Wednesday, October 23, 2013

Single Parenting: Avoiding Pitfalls


Parenting is a monumental task when two people are involved; single parenting often feels overwhelming and sometimes like an impossibility.  In my grieving process, single parenting has been the hardest part to finally accept. Whether you find yourself as a single parent because of divorce, death, or incarceration the road can feel windy and lonely. Over the past few years, I have seen these help avoid pitfalls:

1.      Keep changes minimal: for logistical or financial reasons you may need to relocate across town or across the county. Whatever aspects of life you can keep the same the better; school, church, friends etc. Routine and familiarity particularly help grieving children feel secure and safe.

2.      Set boundaries: Grieving children will push boundaries even more than normally developing children. They are crying out for you to show them limits. Boundaries make them feel a sense of security in their world that has been flip-turned upside down. Your children need compassion yet, realize if every misbehavior is dismissed as grief it can become a crutch. Realize if boundaries with meltdown, tantrums, or angry outbursts are not given you are creating a child who manipulates others with their behavior. Compassionate discipline teaches the child how to exercise self-control and deal with emotions in a healthy manner.

3.      Sleep on a decision: Making decisions solo may be one of the hardest parts of your new life. Put off making any major decisions for a while. The fog of grief can greatly affect your decisiveness. You will need to form a new support system of people you can trust to give you wise counsel. When making a decision consider your options and then sleep on it, mull it over. Don’t revert to asking your young children to help make decisions they are not yet mature enough to make (move? Not to move?, where to go to church, where the kids should go to school).
 
4.  Fill the chairs: In your new life many things have changed. Miriam Neff in "From One Widow to Another" describes having a new board of directors. These are your support team and network. The chairs in your board room help you make decisions and complete daily living tasks. In your chairs may be: friends, family, childcare providers, financial advisor, pastor, lawyer, handy man, mechanic.

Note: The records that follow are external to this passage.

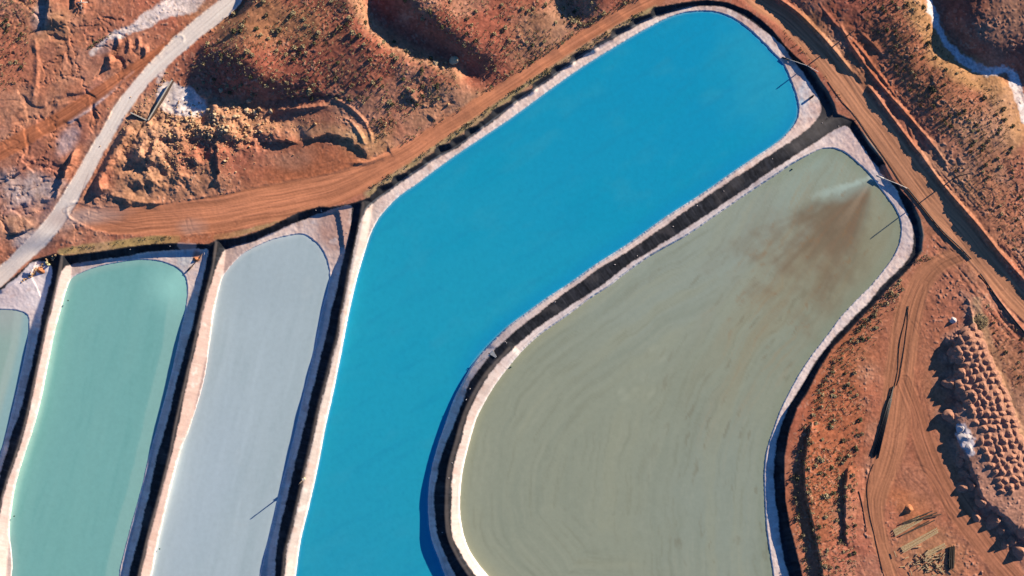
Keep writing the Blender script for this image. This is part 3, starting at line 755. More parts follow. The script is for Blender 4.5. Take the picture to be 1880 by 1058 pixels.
# the thin white lip at the water, and ribs across the banks
lip = sst(3.4, 1.0, dw + 1.6 * NF + 0.9 * NB)
paint(0.7 * lip, (0.82, 0.79, 0.76))
ribt = vnoise(np.where(rim_d < dbest, rim_t, tbest) / 2.4, dw / 22.0, 712) + 0.6 * vnoise(np.where(rim_d < dbest, rim_t, tbest) / 7.0, dw / 16.0, 713)
C *= (1 + 0.09 * ribt)[..., None]
tb_ = np.where(rim_d < dbest, rim_t, tbest)
paint(0.5 * sst(0.25, 0.75, vnoise(tb_ / 8.0, ds_in / 30.0, 717) * 0.7 + 0.5 * fbm(U, V, 12, 3, 718)) * sst(-16, -2, ds_in), (0.44, 0.29, 0.23))
paint(0.4 * sst(0.25, 0.7, fbm(U, V, 13, 4, 714)), (0.58, 0.40, 0.33))
paint(0.35 * sst(0.3, 0.7, fbm(U, V, 17, 4, 715)), (0.82, 0.77, 0.73))
rib = vnoise(U / 2.2 + 0.35 * V, V / 2.2 - 0.35 * U, 590)
C *= (1 + 0.04 * rib + 0.05 * N6 + 0.04 * NF)[..., None]
dl = sst(1.1, 0.3, np.abs(dw - 6.5 + 2.0 * fbm(U, V, 60, 2, 592)))
paint(0.35 * dl * (NB > -0.1), (0.36, 0.30, 0.29))
sal = C.copy()
C[:] = Csv * (1 - saltm[..., None]) + sal * saltm[..., None]
inC = sst(1.0, -1.0, comp + 0.8 * NB + 1.0 * NF)[..., None]
C[:] = Cg * (1 - inC) + C * inC
C *= np.array((1.0, 1.0, 1.03), np.float32)       # white balance of the soils under the warm low sun
C = np.clip(C, 0.012, 0.86)

# ------------------------------------------------------------------ materials
def new_mat(name):
    m_ = bpy.data.materials.new(name)
    m_.use_nodes = True
    nt = m_.node_tree
    return m_, nt, nt.nodes["Principled BSDF"]


def terrain_mat(name, rough, amt, bump, s1=1.6, s2=7.0, spec=0.12):
    m_, nt, p = new_mat(name)
    at = nt.nodes.new("ShaderNodeAttribute")
    at.attribute_name = "albedo"
    geo = nt.nodes.new("ShaderNodeNewGeometry")
    n1 = nt.nodes.new("ShaderNodeTexNoise")
    n1.inputs["Scale"].default_value = s1
    n1.inputs["Detail"].default_value = 5
    n2 = nt.nodes.new("ShaderNodeTexNoise")
    n2.inputs["Scale"].default_value = s2
    n2.inputs["Detail"].default_value = 3
    nt.links.new(geo.outputs["Position"], n1.inputs["Vector"])
    nt.links.new(geo.outputs["Position"], n2.inputs["Vector"])
    mr = nt.nodes.new("ShaderNodeMapRange")
    mr.inputs["From Min"].default_value = 0.25
    mr.inputs["From Max"].default_value = 0.75
    mr.inputs["To Min"].default_value = 1 - amt
    mr.inputs["To Max"].default_value = 1 + amt
    nt.links.new(n1.outputs["Fac"], mr.inputs["Value"])
    mx = nt.nodes.new("ShaderNodeVectorMath")
    mx.operation = 'SCALE'
    nt.links.new(at.outputs["Color"], mx.inputs[0])
    nt.links.new(mr.outputs[0], mx.inputs["Scale"])
    nt.links.new(mx.outputs[0], p.inputs["Base Color"])
    p.inputs["Roughness"].default_value = rough
    p.inputs["Specular IOR Level"].default_value = spec
    bp = nt.nodes.new("ShaderNodeBump")
    bp.inputs["Strength"].default_value = 1.0
    bp.inputs["Distance"].default_value = bump
    nt.links.new(n2.outputs["Fac"], bp.inputs["Height"])
    nt.links.new(bp.outputs[0], p.inputs["Normal"])
    return m_


MAT_SOIL = terrain_mat("desert_soil", 0.95, 0.16, 0.03, 1.3, 3.0)
MAT_ROAD = terrain_mat("packed_dirt", 0.95, 0.07, 0.012, 1.6, 4.0)
MAT_SALT = terrain_mat("salt_crust", 0.85, 0.07, 0.012, 1.8, 4.0)
MAT_LINER = terrain_mat("black_liner", 0.8, 0.15, 0.008, 0.6, 3.0, 0.03)


def plain_mat(name, col, rough=0.8, var=0.2, scale=4.0, metal=0.0):
    m_, nt, p = new_mat(name)
    geo = nt.nodes.new("ShaderNodeNewGeometry")
    n1 = nt.nodes.new("ShaderNodeTexNoise")
    n1.inputs["Scale"].default_value = scale
    n1.inputs["Detail"].default_value = 4
    nt.links.new(geo.outputs["Position"], n1.inputs["Vector"])
    r = nt.nodes.new("ShaderNodeValToRGB")
    r.color_ramp.elements[0].position = 0.3
    r.color_ramp.elements[1].position = 0.7
    r.color_ramp.elements[0].color = tuple(c * (1 - var) for c in col) + (1,)
    r.color_ramp.elements[1].color = tuple(min(0.9, c * (1 + var)) for c in col) + (1,)
    nt.links.new(n1.outputs["Fac"], r.inputs["Fac"])
    nt.links.new(r.outputs[0], p.inputs["Base Color"])
    p.inputs["Roughness"].default_value = rough
    p.inputs["Metallic"].default_value = metal
    p.inputs["Specular IOR Level"].default_value = 0.25
    return m_


# ------------------------------------------------------------------ objects: tagging and mesh building
def tag(o, label=None, cat=None, group=None, kind=None):
    if label:
        o["label"] = label
    if cat:
        o["category"] = cat
    if group:
        o["group"] = group
    if kind:
        o["kind"] = kind
    return o


def raw_mesh(name, verts, faces, mat, parent=None, smooth=False, loc=None):
    me = bpy.data.meshes.new(name)
    me.from_pydata([tuple(v) for v in verts], [], [tuple(f) for f in faces])
    me.materials.append(mat)
    if smooth:
        me.polygons.foreach_set("use_smooth", [True] * len(me.polygons))
    me.update()
    o = bpy.data.objects.new(name, me)
    COL.objects.link(o)
    if parent is not None:
        o.parent = parent
    if loc is not None:
        o.location = loc
    return o


def empty(name, loc, rz=0.0):
    o = bpy.data.objects.new(name, None)
    o.location = loc
    o.rotation_euler = (0, 0, rz)
    o.empty_display_size = 0.5
    COL.objects.link(o)
    return o


def grid_mesh(name, X, Y, Zz, cols, fmask, mat):
    """quads of a lattice where fmask is set, as one mesh with an albedo attribute"""
    ny, nx = X.shape
    jj, ii = np.nonzero(fmask)
    base = jj * nx + ii
    quads = np.stack([base, base + nx, base + nx + 1, base + 1], axis=1)   # image v runs down: counter-clockwise seen from above
    used, inv = np.unique(quads, return_inverse=True)
    inv = inv.reshape(-1).astype(np.int32)
    co = np.stack([X.ravel()[used], Y.ravel()[used], Zz.ravel()[used]], axis=1).astype(np.float32)
    me = bpy.data.meshes.new(name)
    nf = len(quads)
    me.vertices.add(len(used))
    me.vertices.foreach_set("co", co.ravel())
    me.loops.add(nf * 4)
    me.loops.foreach_set("vertex_index", inv)
    me.polygons.add(nf)
    me.polygons.foreach_set("loop_start", np.arange(0, nf * 4, 4, dtype=np.int32))
    me.polygons.foreach_set("loop_total", np.full(nf, 4, np.int32))
    me.update(calc_edges=True)
    at = me.attributes.new("albedo", 'FLOAT_COLOR', 'POINT')
    ca = np.ones((len(used), 4), np.float32)
    ca[:, :3] = cols.reshape(-1, 3)[used]
    at.data.foreach_set("color", ca.ravel())
    me.materials.append(mat)
    o = bpy.data.objects.new(name, me)
    COL.objects.link(o)
    return o


SC = M * (H - Z) / H
X = (U - CX) * SC
Y = (CY - V) * SC

# category of every face
cat = np.zeros((NY - 1, NX - 1), np.int16)          # 0 ground


def fc(a_):
    return a_[:-1, :-1]


for i_, k_ in enumerate(("loop_track", "track", "perimeter_road", "dirt_road", "red_side_road", "white_road")):
    cat[fc(ROADS[k_][0]) > 0.5] = 1 + i_
hillm = np.zeros_like(cat)
h1 = inside([(340, 120), (330, 178), (420, 182), (520, 176), (640, 178), (740, 196), (850, 165), (850, 124), (765, 84), (700, 36), (668, -165), (470, -165), (432, 10), (380, 70)])
h2 = inside([(668, -165), (700, 36), (765, 84), (850, 124), (905, 158), (985, 120), (1060, 70), (1180, 5), (1240, -60), (1240, -165)])
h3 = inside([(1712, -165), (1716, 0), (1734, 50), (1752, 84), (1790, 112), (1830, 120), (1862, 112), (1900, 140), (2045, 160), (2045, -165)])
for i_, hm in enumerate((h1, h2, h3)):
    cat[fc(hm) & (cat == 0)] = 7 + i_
inc = fc(in_complex)
cat[inc] = 20 + fc(dike_id)[inc]
sm_ = fc(saltm) > 0.5
cat[inc & sm_] = 40 + fc(owner)[inc & sm_]
cat[fc(dw) < -7] = -1

def structure(name, c_, mat, label, category):
    o = grid_mesh(name, X, Y, Z, C, cat == c_, mat)
    return tag(o, label, category, None, 'structure')


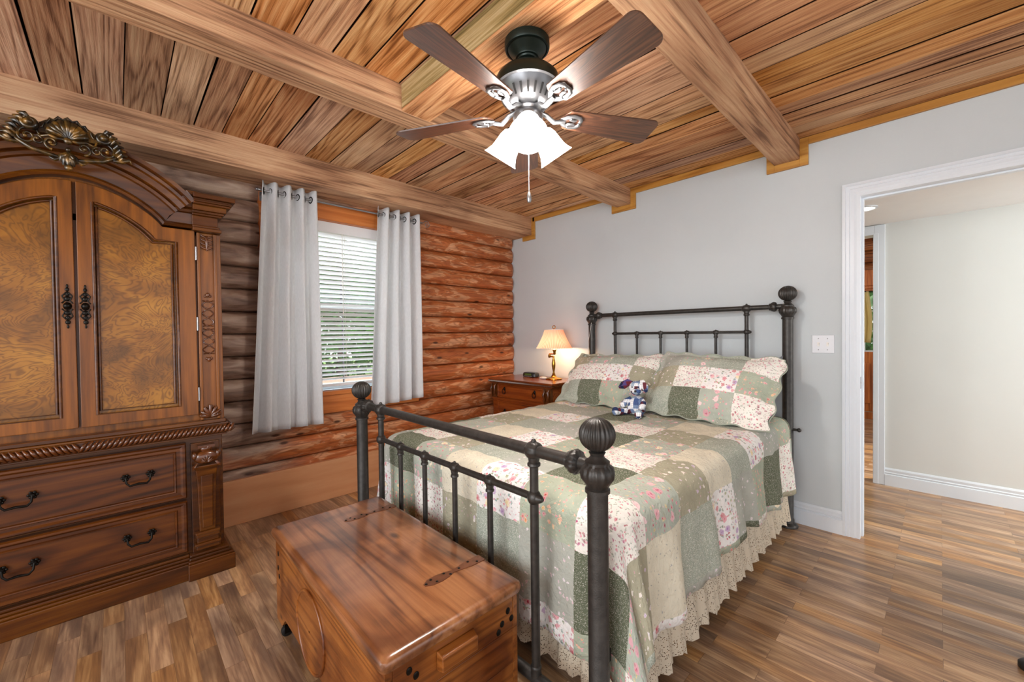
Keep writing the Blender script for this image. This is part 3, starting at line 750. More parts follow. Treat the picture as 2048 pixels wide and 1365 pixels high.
# pilasters
def leaf(m,c,r,up,n=5,axis='x'):
    c=Vector(c)
    for i in range(n):
        a=(i-(n-1)/2)*.42
        d=Vector((0,math.sin(a),math.cos(a)*up)); L=r*(1-.12*abs(i-(n-1)/2))
        m.tube([c,c+d*L*.5+Vector((r*.18,0,0)),c+d*L*.95+Vector((r*.10,math.sin(a)*r*.1,0)),c+d*L+Vector((0,math.sin(a)*r*.12,-up*r*.1))],[r*.10,r*.17,r*.14,r*.05],7)
for s in (1,-1):
    yc=AC+s*(AC*-1-2.842+0) if False else (-2.842 if s>0 else 2*AC+2.842)
    m=M(); m.box(.535,.558,yc-.042,yc+.062 if s>0 else yc+.042,.815,1.815) if s>0 else m.box(.535,.558,yc-.062,yc+.042,.815,1.815)
    for q in (-1,1): m.box(.556,.572,yc+q*.036-.007,yc+q*.036+.007,.82,1.812)
    p=obj('pilaster',m,MT['cherry_z'],arm,bevel=.003)
    m=M()
    # top and bottom leaves
    for k in range(4):
        for q in (-1,1):
            z=1.795-k*.02; m.tube([(.562,yc,z-.008),(.570,yc+q*.013,z-.002),(.566,yc+q*.024,z+.006)],[.004,.006,.003],6)
    m.tube([(.562,yc,1.80),(.570,yc,1.76),(.562,yc,1.72)],[.006,.008,.003],7)
    obj('leaf_carving',m,MT['carve'],p,smooth=60); m=M(); leaf(m,(.562,yc,.832),.065,1,7); obj('leaf_carving',m,MT['carve'],p,smooth=60); m=M()
    # interlaced ribbon
    for q in (-1,1):
        for z0,z1 in ((1.17,1.305),(1.318,1.455)):
            m.tube([(.562+.003*math.cos(t*2)*q,yc+q*.023*math.sin(t),z0+(z1-z0)*i/36) for i,t in [(i,2*PI*1.5*i/36+ (0 if z0<1.3 else PI)) for i in range(37)]],.0032,6)
    for z in (1.17,1.305,1.318,1.455):
        m.tube([(.563,yc-.023,z),(.564,yc,z+(.006 if z in (1.17,1.318) else -.006)),(.563,yc+.023,z)],.003,6)
    for z,u in ((1.485,1),(1.14,-1)):
        m.ball((.565,yc,z),.009,.6,1,1.4,u=10,v=6)
        for q in (-1,1): m.ball((.563,yc+q*.010,z-u*.006),.006,.6,1,1.3,u=8,v=6)
    obj('ribbon_carving',m,MT['carve'],p,smooth=60)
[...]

5.    Replacing: This is the act of compensating or substituting for your loss. Many times in the early stages of grief replacing occurs in unhealthy ways: alcohol, drugs, shopping, over eating, relationships. In some cases, I have seen a person date someone who physically resembles their deceased spouse within a few months and marry only to greatly regret it later as they had not fully grieved. You can also replace in healthy ways: exercise, take up a new hobby, join a support group.

6.  Wait to Date: You and your family have been through significant trauma. You need time to heal to rediscover your identity. You have grown and changed since you got married. Whether you are now single due to death or divorce take the time to evaluate the positive and negative aspects you brought to the marriage. You will know when you are ready when you feel content being on your own and you can stand on your own two feet. Then you will be looking for companionship rather than someone to save you. Dating out of neediness and dating too soon means bringing your suitcase of grief with you before it’s all unpacked.
 
7. Work smarter not harder: If you were used to doing life the Martha Stuart way adjust your expectations of yourself and adapt to being Sandra Lee instead; semi-homemade.

Do not grow weary in well doing for in due time you shall reap a harvest if you do not give up! Galatians 6:9 Persevere my friend! The road may be long, but the reward will be great! You reap what you sow, more than you sow, and later than you sow!